Rapid und der Tanz mit dem Hochofen-Ballett
Treffen Rapid und Leoben im Cup aufeinander, denkt man an 1995, den letzten SCR-Triumph. Was passiert 2024?
Nostalgie und Verklärung sind gängige, fortlaufende Stilmittel im österreichischen Fußball. Geht es um Rapid, rollt auch flott Melancholie einher, denn die Erinnerung an vergangene Tage birgt unwidersprochen auch die kalte Wahrheit, dass Hütteldorf seit Jahrzehnten keinen Titel mehr gewonnen hat. 2008 gelang mit Trainer Peter Pacult die letzte Meisterfeier, die ist also nunmehr 16 Jahre her. Und der bis dato letzte Cupsieg ist gar 29 Jahre alt. 1995 besiegte Rapid, betreut von Ernst Dokupil, DSV Leoben dank eines Tores der Leoben-Ikone Peter Guggi mit 1:0.
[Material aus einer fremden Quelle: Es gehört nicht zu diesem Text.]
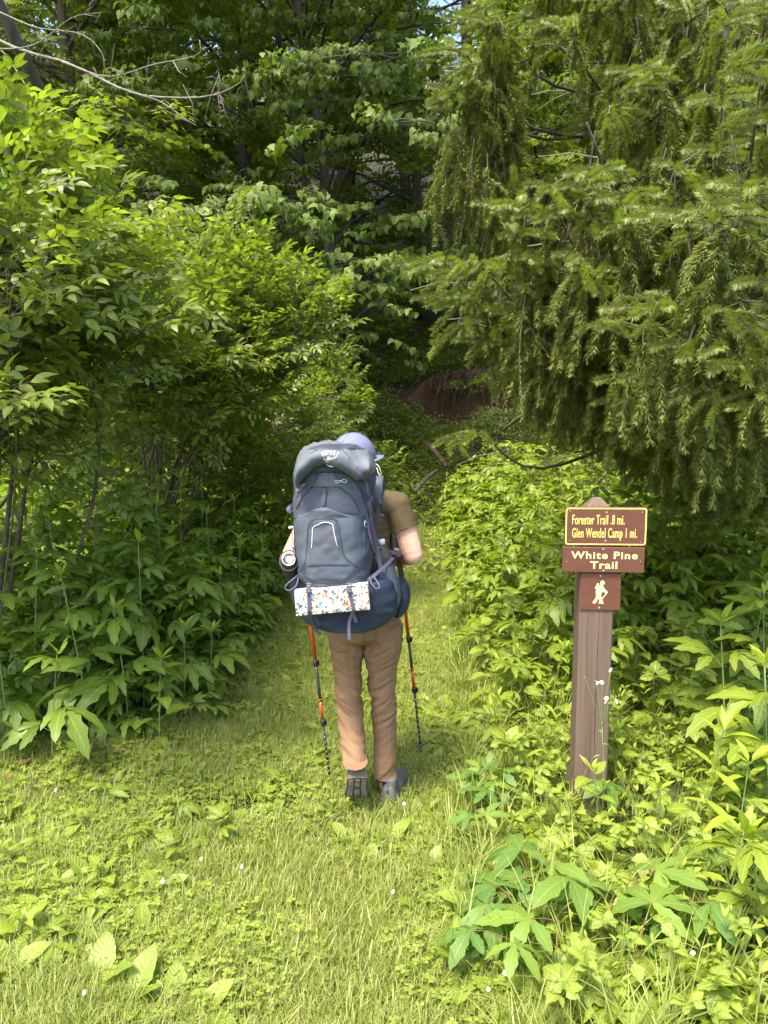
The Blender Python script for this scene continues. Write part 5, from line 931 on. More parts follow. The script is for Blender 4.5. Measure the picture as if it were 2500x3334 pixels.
# shoes
def shoe(root_, heel, yaw_, pitch, mir, lab):
    T = TR(tuple(heel), yaw_, pitch); par = None
    st_ = [(-.006, .014, .030, 0), (-.004, .028, .058, 0), (0, .036, .072, .0), (.012, .040, .085, .0), (.05, .041, .092, .0), (.09, .040, .088, .0), (.13, .043, .074, 0), (.18, .050, .060, .0), (.22, .051, .052, .0), (.26, .046, .046, .0), (.285, .034, .036, .0), (.295, .018, .026, 0)]
    g = Geo(); V = []; n = 16
    for y_, hw_, ht_, _ in st_:
        for k in range(n):
            a = 2 * math.pi * k / n; cx, sx2 = math.cos(a), math.sin(a); V.append((hw_ * math.copysign(abs(cx) ** .8, cx) * (1 - .22 * (sx2 > 0) * sx2), y_, .022 + (ht_ * sx2 if sx2 > 0 else .010 * sx2)))
    F = [(i * n + k, i * n + (k + 1) % n, (i + 1) * n + (k + 1) % n, (i + 1) * n + k) for i in range(len(st_) - 1) for k in range(n)] + [tuple(range(n)), tuple((len(st_) - 1) * n + k for k in range(n))[::-1]]
    g.add(V, F, None, 0, T); g2 = Geo(); chain(g2, [((0, .045, .085), .036, .046, .012), ((0, .05, .115), .034, .042, .012)]); 
    g.add(np.vstack(g2.V), g2.F, None, 0, T); o = link('shoe', g.mesh('shoe', M['shoe']), hk); o['label'] = lab; o.data.transform(Matrix.Translation(-hk.location))
    g = Geo(); out_ = [(-hw_ - .003, y_) for y_, hw_, _, _ in st_] + [(hw_ + .003, y_) for y_, hw_, _, _ in st_[::-1]]; out_[0] = (-.022, -.012); out_[-1] = (.022, -.012); out_[1] = (-.030, -.008); out_[-2] = (.030, -.008); n = len(out_)
    V = [(x_, y_, 0) for x_, y_ in out_] + [(x_ * 1.04, y_, .012) for x_, y_ in out_] + [(x_, y_, .03) for x_, y_ in out_]; g.add(V, [(i * n + k, i * n + n + k, i * n + n + (k + 1) % n, i * n + (k + 1) % n) for i in range(2) for k in range(n)] + [tuple(range(n)), tuple(2 * n + k for k in range(n))[::-1]], None, 0, T)
    g.M = [0] * len(g.M); ss = link('sole', g.mesh('sole', M['sole'], False), o); ss.data.transform(Matrix.Translation(-hk.location)); g = Geo()
    for j in range(15):
        y_ = .006 + j * .0192; w_ = np.interp(y_, [s_[0] for s_ in st_], [s_[1] for s_ in st_])
        for k in (-1, 0, 1):
            if .10 < y_ < .125 and k == 0: continue
            boxgeo(g, (k * w_ * .66, y_ + abs(k) * .006, -.0025), (w_ * .5, .011, .007), T)
    tr2 = link('tread', g.mesh('tread', M['soled'], False), o); tr2.data.transform(Matrix.Translation(-hk.location))
    g = Geo(); V_, F_, U_ = tube([(0, .002, .06), (0, -.012, .085), (0, .0, .10)], [.004, .005, .004], 6); g.add(V_, F_, U_, 0, T); pt = link('pull_tab', g.mesh('pull_tab', M['buckle']), o); pt.data.transform(Matrix.Translation(-hk.location))
shoe(hk, w3(1262, 2622, 3.205) * [1, 1, 0] + [0, 0, .004], R(-14), 0, 1, 'grey shoe planted flat in the grass')
hl = w3(1163, 2536, 3.03); shoe(hk, hl, R(3), R(-46), 1, 'grey shoe with its heel raised and muddy sole showing')
# pockets and seams on the trousers
def castT(px, py, off=.0015):
    d = raydir(px, py).normalized(); h = BT.ray_cast(CAM, d); return None if h[0] is None else np.array(h[0] + h[1] * off)
def cord(P, r_, root_, name, mat, cast, offs, n=30, m=4):
    C = spline([(a, b, 0) for a, b in P], n); Q = [cast(c[0], c[1]) for c in C]; Q = [q_ for q_ in Q if q_ is not None]
    if len(Q) < 3: return
    g = Geo(); V_, F_, U_ = tube(np.array(Q) - offs, r_, m); g.add(V_, F_, U_); return link(name, g.mesh(name, mat), root_)
M['pantseam'] = pmat('trouser stitching', (.21, .12, .06), .8)
cord([(1183, 2040), (1184, 2080), (1182, 2100)], .0014, tr_, 'seam', M['pantseam'], castT, HO); cord([(1222, 2030), (1222, 2062), (1226, 2095)], .0009, tr_, 'seam', M['pantseam'], castT, HO); cord([(1075, 2102), (1100, 2122), (1140, 2118)], .0013, tr_, 'pocket_edge', M['pantseam'], castT, HO); cord([(1306, 2040), (1310, 2080), (1311, 2130)], .0016, tr_, 'pocket_edge', M['seam'], castT, HO)

# ================================================================== BACKPACK (its own thing on the hiker's back)
bp_ = empty('backpack', (-.17, 3.06, 1.1)); tag(bp_, 'large slate-blue hiking backpack with purple-grey straps on the hiker\'s back', 'backpack'); BO = np.array(bp_.location)
TV, TF = [], []
def regbvh(V, F):
    o_ = len(TV); TV.extend([tuple(v) for v in V]); TF.extend([tuple(i + o_ for i in f) for f in F])
def loftz(rows, Yc, hd, n=72, m=60, ex=2.7, name='shell', mat=None, amp=(.006, .003), st=(1, 1, .5), seed=0, root_=None, yshift=None):
    rw = spline([(a, b, c_) for a, b, c_ in rows], m); V = []
    for j, (py, xl, xr) in enumerate(rw):
        yc = Yc + (yshift(j / (m - 1)) if yshift else 0); A, B_ = w3(xl, py, yc), w3(xr, py, yc); c_ = (A + B_) / 2; hx = (B_[0] - A[0]) / 2; t = j / (m - 1); k = min(1, (math.sin(math.pi * min(max(t, .0), 1)) * 6 + .12)) ** .6
        for i in range(n):
            a = 2 * math.pi * i / n; ca, sa = math.cos(a), math.sin(a); V.append((c_[0] + hx * math.copysign(abs(ca) ** (2 / ex), ca), yc + hd * k * math.copysign(abs(sa) ** (2 / ex), sa), c_[2]))
    F = [(j * n + i, (j + 1) * n + i, (j + 1) * n + (i + 1) % n, j * n + (i + 1) % n) for j in range(m - 1) for i in range(n)] + [tuple(range(n)), tuple((m - 1) * n + i for i in range(n))[::-1]]
    V = np.array(V); c0 = V.mean(0); Nr = V - c0; Nr[:, 2] *= .2; Nr /= np.linalg.norm(Nr, axis=1)[:, None]
    V += Nr * (ridge(V, 8, seed, st) * amp[0] + ridge(V, 19, seed + 9, st) * amp[1])[:, None]; regbvh(V, F); g = Geo(); g.add(V - BO, F); return link(name, g.mesh(name, mat), root_ or bp_)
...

Jetzt treffen sich die beiden Klubs im Halbfinale des ÖFB-Cups wieder. Doch ganz so klar ist die Rollenverteilung längst nicht mehr. Die Hütteldorfer kicken in der Meisterrunde, sind dort nach einer holprigen Saison vorerst Vierter. Der Gewinn des Meistertellers ist aber weiterhin bloß ein naives Wunschkonzert. Leoben, charmant weiterhin als „Hochofen-Ballett“gepriesen ob seiner Wurzeln – die Stadt ist bekannt für Hüttenwesen und Bergbau; der Vorgängerverein WSV Donawitz galt als Werkssport der Alpine, die zur Voestalpine fusionierte und zwei Hochöfen in Donawitz pflegt –, glänzt in der zweiten Liga. Man wird allerdings den erhofften Aufstieg verpassen, weil mit GAK ein weiterer Steirer-Klub in dieser Saison eher nichts mehr anbrennen lässt und nach 21 Runden mit 14 Punkten Vorsprung führt in dieser 16er-Liga.
DSV, also der Donawitzer Sportverein Leoben, ist der einzige Zweitligist im Cup-Semifinale und damit in Österreich die Ausnahme im Vergleich zu Deutschland, wo gleich drei unterklassige Vereine nach der Sensation gieren. Auf dem medial kolportierten Finanzskandal lasten Fragezeichen, die sportliche Zukunft scheint trotzdem vorgezeichnet. Im zweiten Halbfinale treffen Sturm Graz und Salzburg aufeinander, das Endspiel steigt am 1. Mai in Klagenfurt.
Rapid sollte besser vorgewarnt sein, in der „Monte Schlacko“-Arena entfacht der Gastgeber aktuell eine Glut. Mit WSG Tirol, WAC und Altach wurden bereits drei Erstligisten niedergerungen, der Cup liebt hier offenbar seine anderen Gesetze und auch Stürmer Deni Alar will davon profitieren. Der 34-Jährige erlebt seinen x-ten Frühling, der einstige Rapid- und Graz-Stürmer trifft am laufenden Band. Er führt in der Torschützenliste mit 14 Treffern, bei den CupSensationen traf er insgesamt fünf Mal. Zur Vollständigkeit: Der Leobener war beim epischen Finalspiel 1995 erst fünf Jahre jung.
Dass Alar später in Hütteldorf seltene Höhen und unzählige Tiefen erlebte ist Teil der österreichischen Fußballkultur. Ohne Titel überwiegt immer die Unmut. Schießt er Leoben jedoch am Mittwoch weiter, öffnet sich womöglich der Weg in den Europacup. Für das Hochofen-Ballett wäre es eine Sensation, also Nostalgie. Für Rapid wäre es eine Ernüchterung, weil es wieder eine Saison ohne Titel wird. Gewinnt aber Hütteldorf, blüht die verträumte Verklärung. Vom ersten Cupsieg seit 29 Jahren …
Schießt ein Ex-Rapidler Grün-Weiß aus dem Cup? DSV Leoben will hoch hinaus.